フロントマスターシリンダーはブレンボ横置き。セパレートで角度変更可能なハンドルもビモータ。上下のフォークブラケットは前後分割の2ピース式で、後ろ面のボルトを緩めればステムを支持しているセンターのカラーが交換でき、フォークオフセットを変更することができた。
KB1は空冷Z系(903ccまたは1015cc。調達車両の年度によるため、Z900とZ1000にまたがっている)エンジンを積むが、この車両はヨシムラチューンと思われるエンジンが載っていた。

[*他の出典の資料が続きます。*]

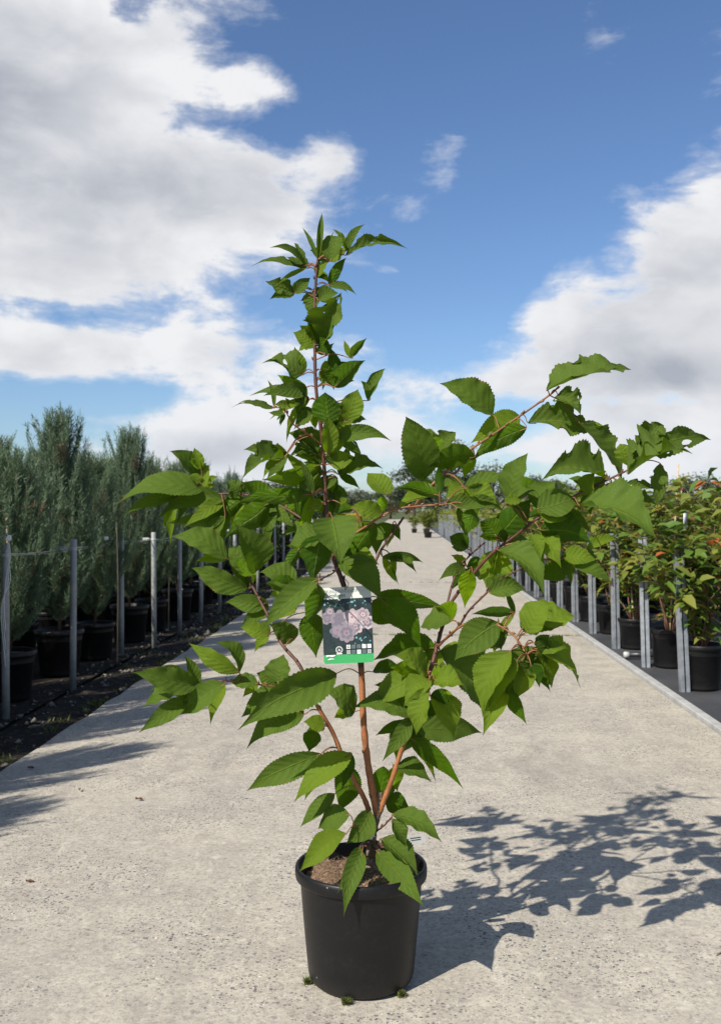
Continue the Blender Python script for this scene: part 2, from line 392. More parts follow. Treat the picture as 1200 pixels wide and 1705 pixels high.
M = {}
M['concrete'] = mat_concrete()
M['leaf'] = mat_leaf('cherry_leaf', (.051, .124, .0010), (.088, .145, .018, 1), (.145, .230, .016, 1))
M['leaf_torn'] = mat_leaf('torn_cherry_leaf', (.050, .114, .0012), (.090, .142, .020, 1), (.145, .225, .018, 1), torn=True)
M['leaf_fresh'] = mat_leaf('fresh_cherry_leaf', (.122, .240, .0012), (.135, .205, .018, 1), (.20, .30, .018, 1), trans=.38)
M['leaf_bronze'] = mat_leaf('bronze_cherry_leaf', (.16, .075, .045), (.20, .11, .07, 1), (.22, .12, .06, 1))
M['petiole'] = mat_bark('red_leaf_stalk', (.17, .050, .026), (.25, .13, .045), 120)
M['twig'] = mat_bark('red_brown_twig', (.060, .026, .018), (.12, .048, .028), 80)
M['stem'] = mat_bark('copper_cherry_bark', (.20, .070, .026), (.34, .135, .050), 70)
M['trunk'] = mat_bark('grey_brown_cherry_bark', (.075, .050, .036), (.17, .115, .08), 60)
M['pot'] = mat_pot()
M['coir'] = mat_soil('coir_compost', (.10, .062, .038), (.32, .22, .145), 150, 1.0, .006)
M['earth'] = mat_soil('dark_verge_earth', (.010, .009, .007), (.046, .039, .030), 60, .9, .012)
M['fabric'] = mat_mesh_fabric()
M['field'] = mat_soil('distant_field', (.045, .060, .022), (.11, .12, .05), 3, .4, .05)
M['galv'] = simple('galvanised_steel', (.30, .325, .35), .5, .5, .34, 17, .3)
M['tubepost'] = simple('weathered_tube_post', (.30, .31, .30), .6, .25, .3, 26, .2)
M['edging'] = simple('pale_edging_board', (.36, .36, .345), .75, 0, .25, 14, .3)
M['wire'] = simple('dull_wire', (.52, .52, .50), .45, .5, .1, 50)
M['whiteplastic'] = simple('white_plastic', (.78, .78, .77), .4, 0, .03, 30)
M['greyplastic'] = simple('grey_plastic', (.42, .43, .42), .5, 0, .1, 40)
M['cane'] = mat_bark('bamboo_cane', (.42, .31, .17), (.58, .46, .28), 40)
M['needles'] = mat_foliage('blue_green_conifer_sprays', (.108, .172, .108), .38, .2)
M['needles_dry'] = mat_foliage('dry_conifer_sprays', (.16, .115, .06), .3, .1)
M['conifer_wood'] = mat_bark('conifer_stem', (.07, .045, .03), (.15, .10, .07))
M['shrub_green'] = mat_foliage('shrub_leaf_green', (.085, .155, .022), .35, .26)
M['shrub_olive'] = mat_foliage('shrub_leaf_olive', (.165, .195, .036), .32, .28)
M['shrub_red'] = mat_foliage('shrub_leaf_red', (.30, .085, .028), .4, .2)
M['dark_green'] = mat_foliage('dark_hedge_leaf', (.030, .060, .020), .4, .12)
M['yellow_green'] = mat_foliage('yellow_green_leaf', (.24, .27, .055), .35, .28)
M['yellow'] = mat_foliage('golden_leaf', (.46, .36, .05), .3, .25)
M['tree_far'] = mat_foliage('far_tree_leaf', (.062, .082, .040), .35, .15)
M['tree_far2'] = mat_foliage('far_dark_tree_leaf', (.040, .058, .034), .35, .12)
M['twigwood'] = mat_bark('shrub_wood', (.10, .05, .032), (.20, .11, .07))
M['moss'] = mat_foliage('moss_and_weeds', (.10, .155, .028), .45, .25)
M['moss_pot'] = mat_foliage('pot_moss', (.085, .105, .026), .5, .15)
M['rooftile'] = simple('terracotta_roof_tiles', (.24, .12, .085), .8, 0, .2, 3, .2)
M['render'] = simple('cream_house_wall', (.52, .48, .42), .85, 0, .08, 2)
M['glass'] = simple('dark_window_glass', (.03, .035, .045), .1, 0, .1, 3)
M['pipe'] = simple('black_pipe', (.02, .02, .022), .4, 0, .1, 30)
M['deadleaf'] = simple('dry_leaf', (.16, .085, .045), .8, 0, .3, 60, .3)

# ------------------------------------------------------------------ the setting
EDGE_L, EDGE_R = -1.64, 1.50
def grid(x0, x1, y0, y1, nx, ny, zf):
    xs = np.linspace(x0, x1, nx + 1); ys = np.linspace(y0, y1, ny + 1)
    V = [(x, y, zf(x, y)) for y in ys for x in xs]
    F = [(j * (nx + 1) + i, j * (nx + 1) + i + 1, (j + 1) * (nx + 1) + i + 1, (j + 1) * (nx + 1) + i) for j in range(ny) for i in range(nx)]
    return V, F
def wob(x, y, s=1.0):
    return (math.sin(x * 5.1 * s + y * 1.7) + math.sin(y * 4.3 * s - x * 2.2) + math.sin((x + y) * 9.7 * s) * .5) / 2.5
g = MB(); g.add([(-900, -60, -.06), (900, -60, -.06), (900, 1500, -.06), (-900, 1500, -.06)], [(0, 1, 2, 3)])
tag(g.build('ground', M['field'], smooth=False), 'flat field reaching the horizon behind the rows of plants', 'ground', kind='structure')
# concrete lane: cast slabs with open joints
lane = tag(empty('lane', (0, 0, 0)), 'pale speckled concrete lane running between the rows of pots', 'lane', kind='structure')
bed = MB(); bed.box(((EDGE_L + EDGE_R) / 2, 60, -.05), (EDGE_R - EDGE_L - .06, 130, .06)); bed.build('joint_bed', M['earth'], lane, smooth=False)
joints = [-4.0, 2.0 - 4.2, 8.45, 14.6, 20.8, 27, 33.2, 39.4, 45.6, 51.8, 58, 70, 82, 94, 120]
rng = random.Random(5)
for a, b_ in zip(joints[:-1], joints[1:]):
    s = MB(); n = max(6, int((b_ - a) * 5))
    y0, y1 = a + .009, b_ - .009
    L = [(EDGE_L + .012 * wob(0, y0 + (y1 - y0) * k / n, 2.1) + rng.uniform(-.006, .006), y0 + (y1 - y0) * k / n) for k in range(n + 1)]
    V = []; F = []
    for (x, y) in L:
        V += [(x, y, -.09), (x, y, -.010), (x + .012, y, 0), (EDGE_R - .005, y, 0), (EDGE_R, y, -.006), (EDGE_R, y, -.09)]
    for k in range(n):
        for j in range(5): F.append((k * 6 + j, k * 6 + 6 + j, k * 6 + 7 + j, k * 6 + 1 + j))
    F += [tuple(range(6)), tuple(range(n * 6 + 5, n * 6 - 1, -1))]
    F = [tuple(reversed(f)) for f in F]
    s.add(V, F); s.build('slab', M['concrete'], lane, smooth=False)
# earth verge on the left, woven ground cover on the right
v = MB(); V, F = grid(-2.02, EDGE_L + .004, -3, 60, 6, 420, lambda x, y: -.022 + .012 * wob(x * 3, y * 2) + (.008 * wob(x * 11, y * 9)) - (.02 if x < -2.0 else 0)); v.add(V, F)
tag(v.build('verge', M['earth']), 'bare dark earth verge along the left edge of the lane', 'verge', kind='structure')
v = MB(); V, F = grid(-9, -2.0, -3, 60, 30, 160, lambda x, y: -.020 + .006 * wob(x, y)); v.add(V, F)
tag(v.build('ground_cover', M['earth']), 'dark shaded bed under the tall conifers', 'bed', kind='structure')
v = MB(); V, F = grid(EDGE_R + .055, 12, -3, 60, 30, 160, lambda x, y: -.014 + .004 * wob(x, y)); v.add(V, F)
tag(v.build('ground_cover', M['fabric']), 'black woven ground cover under the potted shrubs', 'ground cover', kind='structure')
ed = tag(empty('edging_strip', (EDGE_R + .03, 0, 0)), 'pale grey edging board along the right side of the lane', 'edging', kind='structure')
y = -3.0
while y < 60:
    L_ = 3.6; b = MB(); b.box((rng.uniform(-.003, .003), y + L_ / 2, -.018), (.05, L_ - .006, .08), bev=.004)
    b.build('board', M['edging'], ed, smooth=False); y += L_
# weeds and moss in the joint and along the verge
def tufts(spots, name, mat, n=60, h=.03, spread=.03, seed=1, wide=.004):
    r = np.random.default_rng(seed); V = []; F = []
    for (x, y, z, k) in spots:
        for _ in range(int(n * k)):
            a = r.uniform(0, 6.283); d = abs(r.normal(0, spread)); hh = h * r.uniform(.4, 1.3)
            p = np.array([x + d * math.cos(a), y + d * math.sin(a), z]); l = r.normal(0, .5, 2) * hh
            w = wide * r.uniform(.5, 1.4); b_ = r.uniform(0, 3.14); q = np.array([math.cos(b_) * w, math.sin(b_) * w, 0])
            i = len(V); V += [p - q, p + q, p + q * .6 + [l[0] * .5, l[1] * .5, hh * .6], p + [l[0], l[1], hh]]; F += [(i, i + 1, i + 2), (i, i + 2, i + 3)]
    return fast_mesh(name, V, F, mat)
r_ = random.Random(8)
sp_ = [(r_.uniform(EDGE_L, EDGE_R), 8.45, -.012, r_.uniform(.2, 1.6)) for _ in range(110)] + [(r_.uniform(EDGE_L, EDGE_R), 14.6, -.012, .6) for _ in range(60)]
tag(link('joint_moss', tufts(sp_, 'joint_moss', M['moss'], 26, .022, .022, 3)), 'thin line of moss in the cross joint of the lane', 'moss', kind='stuff')
sp_ = []
for _ in range(90):
    y = r_.uniform(3.2, 16); k = r_.random()
    sp_.append((EDGE_L - .02 - abs(r_.gauss(0, .06)) if k < .7 else r_.uniform(-2.1, -1.7), y, -.02, r_.uniform(.2, 1)))
tag(link('verge_weeds', tufts(sp_, 'verge_weeds', M['moss_pot'], 34, .026, .045, 4, .004)), 'small weeds scattered on the earth verge', 'weeds', kind='stuff')
# stones and crumbs of earth on the verge
r = np.random.default_rng(12); V = []; F = []
for _ in range(700):
    x, y = r.uniform(-2.15, EDGE_L + .02), r.uniform(3.0, 14); s = abs(r.normal(0, .009)) + .004
    i = len(V); P = r.normal(0, 1, (6, 3)) * .25 + np.array([(1, 0, 0), (-1, 0, 0), (0, 1, 0), (0, -1, 0), (0, 0, .7), (0, 0, -.7)])
    V += list(P * s + np.array([x, y, -.016])); F += [(i, i + 2, i + 4), (i + 2, i + 1, i + 4), (i + 1, i + 3, i + 4), (i + 3, i, i + 4), (i + 2, i, i + 5), (i + 1, i + 2, i + 5), (i + 3, i + 1, i + 5), (i, i + 3, i + 5)]
tag(link('verge_stones', fast_mesh('verge_stones', V, F, simple('crumbled_stone', (.17, .15, .12), .9, 0, .4, 30))), 'loose stones and crumbs of earth on the verge', 'stones', kind='stuff')

# ------------------------------------------------------------------ the potted cherry in front
PD = 2.245                                          # distance of the pot's axis from the lens
POT = px(601, 850, PD); POT = Vector((POT.x, POT.y, 0))
tree = tag(empty('potted_cherry_tree', POT), 'young green cherry tree in a black pot, standing alone on the lane', 'tree')
def local(p): return Vector(p) - POT
pb = MB()
pb.lathe([(.0, .004), (.100, .004), (.1105, .006), (.1165, .012), (.1195, .024), (.1240, .07), (.1300, .135), (.1345, .19), (.1372, .224), (.1380, .2275), (.1382, .2287)], 96)
potb = pb.build('pot', M['pot'], tree)
rb = MB()
rb.lathe([(.1382, .2285), (.1400, .2300), (.1458, .2325), (.1482, .2355), (.1490, .2400), (.1492, .2520), (.1482, .2580), (.1455, .2612), (.1425, .2610), (.1405, .2585), (.1395, .2540), (.1375, .2320), (.134, .215)], 96)
rim = rb.build('pot_rim', M['pot'], potb)
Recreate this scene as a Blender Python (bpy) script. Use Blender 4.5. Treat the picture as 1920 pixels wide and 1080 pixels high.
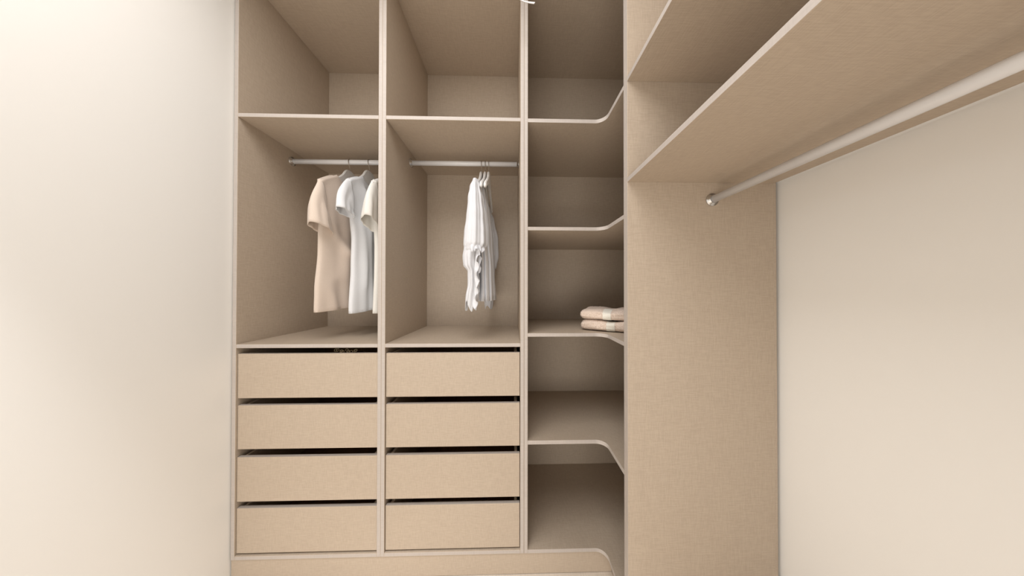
import bpy, bmesh, math, random
from mathutils import Vector, Matrix, noise

for o in list(bpy.data.objects):
    bpy.data.objects.remove(o, do_unlink=True)
scene = bpy.context.scene
COL = scene.collection

# ------------------------------------------------------------------ camera
F_PX, PX, PY = 472.0, 11.525, -0.423
CAM = Vector((-0.0016, -1.1164, 1.2565))
YAW, PITCH, ROLL = 0.0239, 0.0069, 0.0009
fw = Vector((math.sin(YAW)*math.cos(PITCH), math.cos(YAW)*math.cos(PITCH), math.sin(PITCH)))
r0 = Vector((math.cos(YAW), -math.sin(YAW), 0)); u0 = r0.cross(fw)
rt = math.cos(ROLL)*r0 + math.sin(ROLL)*u0
up = -math.sin(ROLL)*r0 + math.cos(ROLL)*u0
cd = bpy.data.cameras.new('camera')
cam = bpy.data.objects.new('camera', cd); COL.objects.link(cam)
cd.sensor_fit = 'HORIZONTAL'; cd.sensor_width = 36.0
cd.lens = 36.0*F_PX/1920.0
cd.shift_x = -PX/1920.0; cd.shift_y = PY/1920.0
cd.clip_start = 0.02; cd.clip_end = 60
M = Matrix.Identity(4)
for i in range(3):
    M[i][0] = rt[i]; M[i][1] = up[i]; M[i][2] = -fw[i]; M[i][3] = CAM[i]
cam.matrix_world = M
scene.camera = cam

# ------------------------------------------------------------------ light
w = bpy.data.worlds.new('world'); scene.world = w; w.use_nodes = True
bgn = w.node_tree.nodes['Background']
bgn.inputs[0].default_value = (0.95, 0.97, 1.0, 1); bgn.inputs[1].default_value = 0.7

def area(name, loc, target, sx, sy, power, col):
    l = bpy.data.lights.new(name, 'AREA'); l.shape = 'RECTANGLE'
    l.size = sx; l.size_y = sy; l.energy = power; l.color = col
    o = bpy.data.objects.new(name, l); COL.objects.link(o)
    o.location = loc
    o.rotation_euler = (Vector(target)-Vector(loc)).to_track_quat('-Z', 'Y').to_euler()
    return o
# daylight entering through the wide open doorway behind the camera
area('doorway_daylight', (-0.35, -2.58, 0.50), (-0.35, 0.0, 0.50), 1.5, 0.9, 22, (1.0, 0.935, 0.845))
# two added fill spots in front of the wardrobes, brightening the floor for bounce
for sx in (-0.85, -0.25):
    sl = bpy.data.lights.new('added_floor_spot', 'SPOT'); sl.energy = 110; sl.color = (0.97, 0.985, 1.0)
    sl.spot_size = math.radians(48); sl.spot_blend = 0.5; sl.shadow_soft_size = 0.04
    so = bpy.data.objects.new('added_floor_spot', sl); COL.objects.link(so); so.location = (sx, -0.95, 2.68)
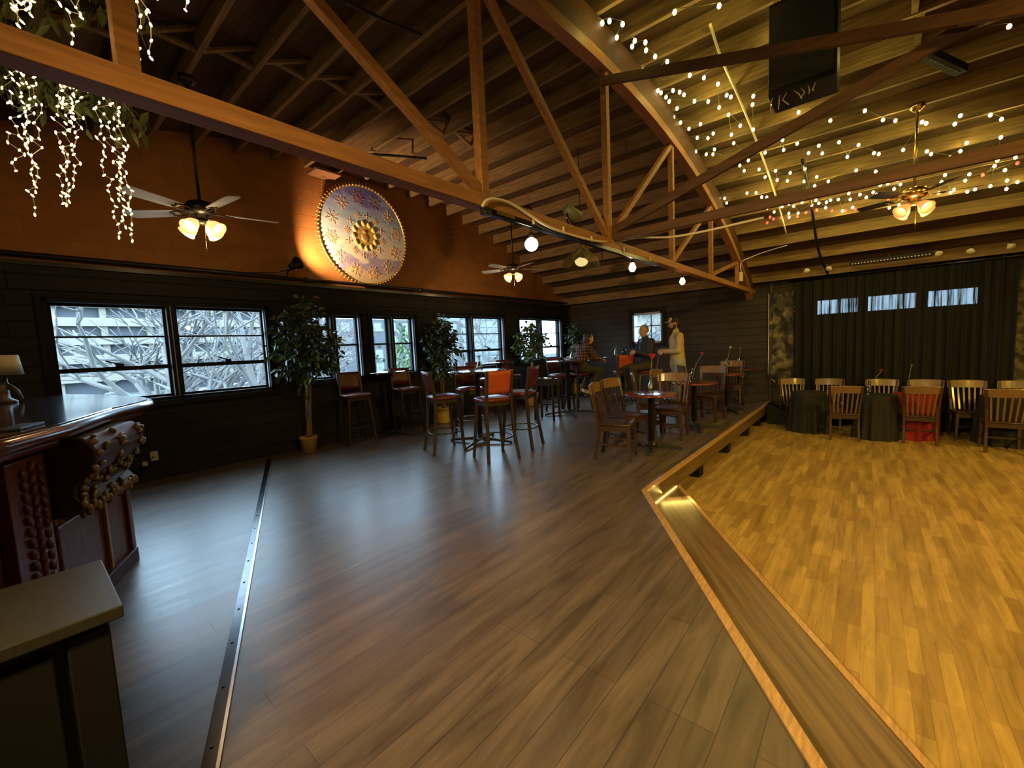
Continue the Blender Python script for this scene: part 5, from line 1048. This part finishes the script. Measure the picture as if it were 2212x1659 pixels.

キャブレターもこれと対になるヨシムラ・ミクニスムーズボアキャブレターだった。
エンジン上部を囲うようにレイアウトされた、ビモータオリジナル・鋼管ダイヤモンドタイプフレーム。バッテリーはここでは12V(MFタイプ)で、エンジン左下に置かれる。初期モデルでは6V鉛バッテリーがフレーム前側の左右に1個ずつ、計2個配されていた。
スイングアームピボットを偏芯(エキセントリックカム)式とした初期ビモータの特徴も分かる。ステップやエンジンマウントもビモータ。
リヤサスは車体中央近くにショックを寝かせたカンチレバー式モノサス。スイングアームエンド(チェーンアジャスター)も偏芯式。フロントフォークはマルゾッキ。ホイールは5本スポークキャストで前後18インチ。ブレーキは前後キャリパー/ディスクともブレンボ。